México, lo sabemos, no suele ser un país que demuestre mucha curiosidad por entender mejor al mundo, aunque, claro, nos gusta exigirle al mundo que nos entienda mejor.

Precisamente por lo anterior pensamos en México como una isla que provoca y convive con sus propios problemas, a su manera. Revisemos, por ejemplo, cómo entendemos la violencia criminal que nos afecta: estamos acostumbrados a decir que es producto de una mala estrategia del gobierno, de la pobreza, de la desigualdad, de la corrupción de nuestros políticos, o de la demanda de drogas en Estados Unidos.

El Atlas de Conflictos Armados ofrece otra vía de conocimiento: una ventana al mundo que es indispensable para enriquecer y profundizar nuestros análisis.

Al leerlo, una entiende que los conflictos se explican por la suma e interacción de factores, tendencias, decisiones e influencias domésticas, regionales y mundiales. Esa mirada geopolítica aporta muchísimo a nuestra forma de entender la violencia que nos aqueja. Por ejemplo, el estudio habla con detalle del rol de China en la cadena productiva del fentanilo, que tiene un impacto en la violencia en México y, desde luego, en la política estadounidense, tanto interna como externa.

También habla de las implicaciones del conflicto centroamericano y de la situación tan difícil que se vive en Venezuela.

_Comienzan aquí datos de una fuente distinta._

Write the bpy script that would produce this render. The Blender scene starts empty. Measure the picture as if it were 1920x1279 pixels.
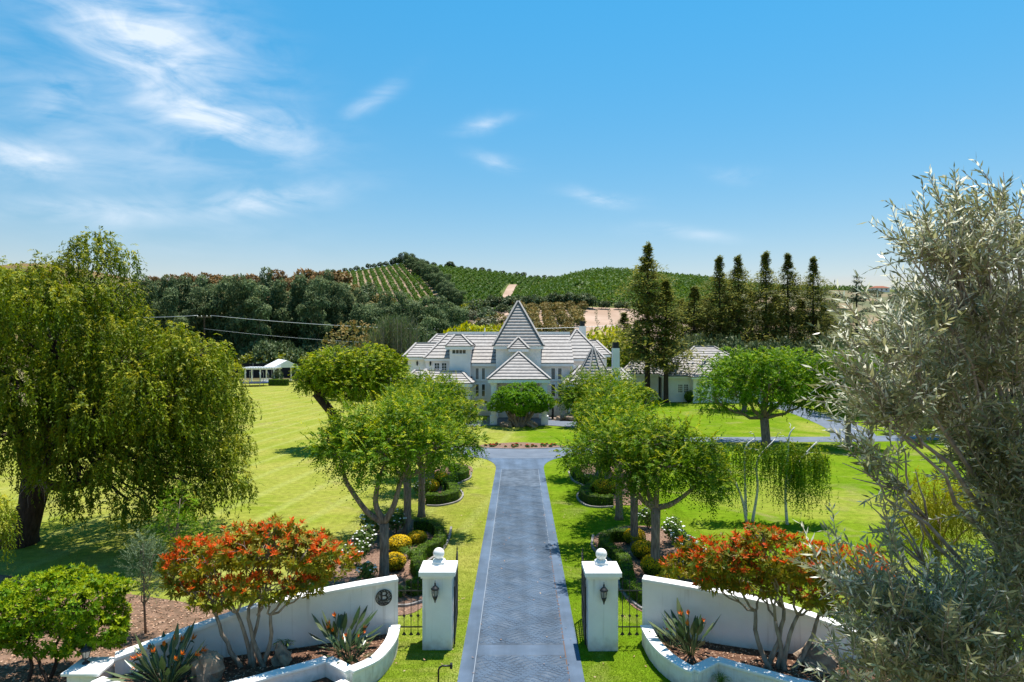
import bpy, math, random
import numpy as np
from mathutils import Vector, Matrix, Euler

SC = bpy.context.scene
C = SC.collection
R = math.radians
rnd = random.Random(7)

# ------------------------------------------------------------------ camera
cam_d = bpy.data.cameras.new('camera')
cam_d.sensor_width = 36.0
cam_d.lens = 24.0
cam_d.clip_start = 0.1
cam_d.clip_end = 6000
cam = bpy.data.objects.new('camera', cam_d)
C.objects.link(cam)
CAMH = 10.0
cam.location = (0, 0, CAMH)
cam.rotation_euler = (R(90), 0, 0)
SC.camera = cam

# ------------------------------------------------------------------ sky, sun, exposure
SUN = Vector((0.36, 0.62, 2.7)).normalized()           # direction towards the sun
SUN_EL = math.asin(SUN.z)
SUN_AZ = math.atan2(SUN.x, SUN.y)
world = bpy.data.worlds.new('World')
SC.world = world
world.use_nodes = True
WT = world.node_tree
WT.nodes.clear()


def wn(t, **k):
    n = WT.nodes.new(t)
    for a, b in k.items():
        setattr(n, a, b)
    return n


def wm(op, a, b=None, c=None, clamp=False):
    n = wn('ShaderNodeMath', operation=op, use_clamp=clamp)
    for i, x in enumerate((a, b, c)):
        if x is None:
            continue
        if isinstance(x, (int, float)):
            n.inputs[i].default_value = x
        else:
            WT.links.new(x, n.inputs[i])
    return n.outputs[0]


sky = wn('ShaderNodeTexSky', sky_type='NISHITA', sun_disc=False)
sky.sun_elevation = SUN_EL
sky.sun_rotation = SUN_AZ
sky.altitude = 200
sky.air_density = 1.3
sky.dust_density = 0.1
sky.ozone_density = 4.0
hs = wn('ShaderNodeHueSaturation')
hs.inputs['Hue'].default_value = 0.482
hs.inputs['Saturation'].default_value = 1.36
hs.inputs['Value'].default_value = 1.0
WT.links.new(sky.outputs[0], hs.inputs['Color'])
tc = wn('ShaderNodeTexCoord')
sx = wn('ShaderNodeSeparateXYZ')
WT.links.new(tc.outputs['Generated'], sx.inputs[0])
az = wm('ARCTAN2', sx.outputs[0], sx.outputs[1])
el = wm('ARCSINE', sx.outputs[2])
# cirrus: streaky noise in azimuth / elevation, gathered in a few wisps
cmb = wn('ShaderNodeCombineXYZ')
WT.links.new(az, cmb.inputs[0])
WT.links.new(el, cmb.inputs[1])
mp = wn('ShaderNodeMapping')
mp.inputs['Rotation'].default_value = (0, 0, R(14))
mp.inputs['Scale'].default_value = (5.0, 15.0, 1)
WT.links.new(cmb.outputs[0], mp.inputs[0])
n1 = wn('ShaderNodeTexNoise')
n1.inputs['Scale'].default_value = 1.3
n1.inputs['Detail'].default_value = 9
n1.inputs['Roughness'].default_value = 0.62
n1.inputs['Distortion'].default_value = 0.9
WT.links.new(mp.outputs[0], n1.inputs['Vector'])
n2 = wn('ShaderNodeTexNoise')
n2.inputs['Scale'].default_value = 4.5
n2.inputs['Detail'].default_value = 6
n2.inputs['Distortion'].default_value = 1.5
mp2 = wn('ShaderNodeMapping')
mp2.inputs['Rotation'].default_value = (0, 0, R(-28))
mp2.inputs['Scale'].default_value = (1.5, 4.5, 1)
WT.links.new(cmb.outputs[0], mp2.inputs[0])
WT.links.new(mp2.outputs[0], n2.inputs['Vector'])
nn = wm('ADD', wm('MULTIPLY', n1.outputs[0], 0.55), wm('MULTIPLY', n2.outputs[0], 0.45))
# warp the wisp outlines so that they are not ellipses
warp = wn('ShaderNodeTexNoise')
warp.inputs['Scale'].default_value = 6.0
warp.inputs['Detail'].default_value = 4
WT.links.new(cmb.outputs[0], warp.inputs['Vector'])
wsx = wn('ShaderNodeSeparateXYZ')
WT.links.new(warp.outputs[1], wsx.inputs[0])
azw = wm('ADD', az, wm('MULTIPLY', wm('SUBTRACT', wsx.outputs[0], 0.5), 0.09))
elw = wm('ADD', el, wm('MULTIPLY', wm('SUBTRACT', wsx.outputs[1], 0.5), 0.055))
WISPS = [  # azimuth, elevation, half-lengths and tilt (degrees), weight
    (-28.0, 21.6, 8.5, 4.2, -28, 1.0), (-23.0, 16.6, 6.4, 2.2, -10, 1.2), (-32.0, 25.5, 7.0, 3.6, -35, 0.75),
    (-20.5, 10.7, 6.5, 1.1, 12, 0.75), (-36.0, 12.5, 4.5, 1.5, 4, 0.75), (-34.0, 16.8, 3.2, 1.6, 30, 0.6),
    (-11.6, 19.2, 2.9, 0.7, 34, 0.42), (-2.4, 17.6, 2.4, 0.5, 10, 0.5), (-1.4, 14.9, 2.2, 0.6, -12, 0.58),
    (7.2, 11.6, 2.6, 0.55, -14, 0.55), (18.3, 13.2, 2.4, 0.6, -8, 0.3), (-30.0, 9.6, 8.0, 1.2, 3, 0.5),
    (14, 8.6, 4.0, 0.5, -5, 0.35), (-30.0, 15.0, 12.0, 6.5, -14, 0.30), (95, 24, 16, 5, 15, 0.7), (170, 30, 18, 6, -20, 0.7), (-115, 26, 15, 5, 10, 0.7)]
dens = None
for (a0, e0, la, lb, tl, w) in WISPS:
    ca, sa = math.cos(R(tl)), math.sin(R(tl))
    da = wm('SUBTRACT', azw, R(a0))
    de = wm('SUBTRACT', elw, R(e0))
    u = wm('ADD', wm('MULTIPLY', da, ca / R(la)), wm('MULTIPLY', de, sa / R(la)))
    v = wm('ADD', wm('MULTIPLY', da, -sa / R(lb)), wm('MULTIPLY', de, ca / R(lb)))
    r2 = wm('ADD', wm('MULTIPLY', u, u), wm('MULTIPLY', v, v))
    g = wm('MULTIPLY', wm('EXPONENT', wm('MULTIPLY', r2, -1.1)), w)
    dens = g if dens is None else wm('MAXIMUM', dens, g)
mask = wm('ADD', dens, 0.0)
cl = wm('MULTIPLY', mask, wm('MULTIPLY_ADD', nn, 5.2, -2.0, clamp=False), clamp=True)
cl = wm('MULTIPLY', cl, 0.82)
mixc = wn('ShaderNodeMixRGB', blend_type='MIX')
WT.links.new(cl, mixc.inputs[0])
# the air near the horizon is clear: damp the model's white rim, evenly all round
rim = wn('ShaderNodeMapRange', interpolation_type='SMOOTHSTEP')
rim.inputs['From Min'].default_value = R(-2); rim.inputs['From Max'].default_value = R(34)
WT.links.new(el, rim.inputs['Value'])
rmx = wn('ShaderNodeMixRGB', blend_type='MIX')
WT.links.new(rim.outputs[0], rmx.inputs[0])
rmx.inputs[1].default_value = (0.88, 0.665, 0.70, 1); rmx.inputs[2].default_value = (1.0, 1.0, 1.0, 1)
rmu = wn('ShaderNodeMixRGB', blend_type='MULTIPLY')
rmu.inputs[0].default_value = 1
WT.links.new(hs.outputs[0], rmu.inputs[1]); WT.links.new(rmx.outputs[0], rmu.inputs[2])
WT.links.new(rmu.outputs[0], mixc.inputs[1])
mixc.inputs[2].default_value = (5.9, 6.4, 7.0, 1)
bg = wn('ShaderNodeBackground')
bg.inputs['Strength'].default_value = 0.101
WT.links.new(mixc.outputs[0], bg.inputs['Color'])
wo = wn('ShaderNodeOutputWorld')
WT.links.new(bg.outputs[0], wo.inputs['Surface'])

sun_d = bpy.data.lights.new('sun', 'SUN')
sun_d.energy = 5.0
sun_d.angle = R(0.53)
sun_d.color = (1.0, 0.955, 0.88)
sun = bpy.data.objects.new('sun', sun_d)
C.objects.link(sun)
sun.rotation_euler = (-SUN).to_track_quat('-Z', 'Y').to_euler()
sun.location = (30, 60, 200)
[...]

También debemos considerar estas fuerzas en nuestro análisis.

El panorama que presenta el documento para la región latinoamericana, y para México en particular, no es halagador. Describe tendencias que parecen estar solidificadas; que se mantendrían aun si cambiara la estrategia del Estado mexicano para contener la violencia y la criminalidad. Esto es muy fuerte.

Y es que, si hay algo peor que un Estado incompetente, es un Estado impotente. Por eso los mexicanos tendremos que concentrar esfuerzos en la reconstrucción institucional en los años por venir. Pero también debemos salirnos de la caja en la que solemos buscar las claves de la violencia en el país.

Quiero decir: es indiscutiblemente relevante lo que hagamos desde la política interna, pero no será suficiente. Ahí es donde el Atlas de Conflictos Armados cobra importancia para nuestro país, pues es un instrumento de análisis geopolítico de primer orden.

Me parece, en todo caso, que lo primero que hay que hacer es ponerle un nombre a lo que vivimos. Reconocer que estamos en el mapa activo de conflictos armados quizá nos remueva la conciencia y nos recuerde que lo que vivimos no es normal. Que cada día que transcurre con un conflicto armado abierto es un día en que el país pierde vidas, pero también oportunidades de desarrollo. Un conflicto activo que lleva tantos años es también fuente de erosión de legitimidad y de autoridad del Estado, y ahí donde el Estado se retrae o debilita, el espacio lo ocupa alguien más.

Que sea este Atlas y otros estudios más sobre nuestras violencias los que nos lleven a descifrar las fórmulas para salir del conflicto. El que no queremos ver, el que no queremos nombrar.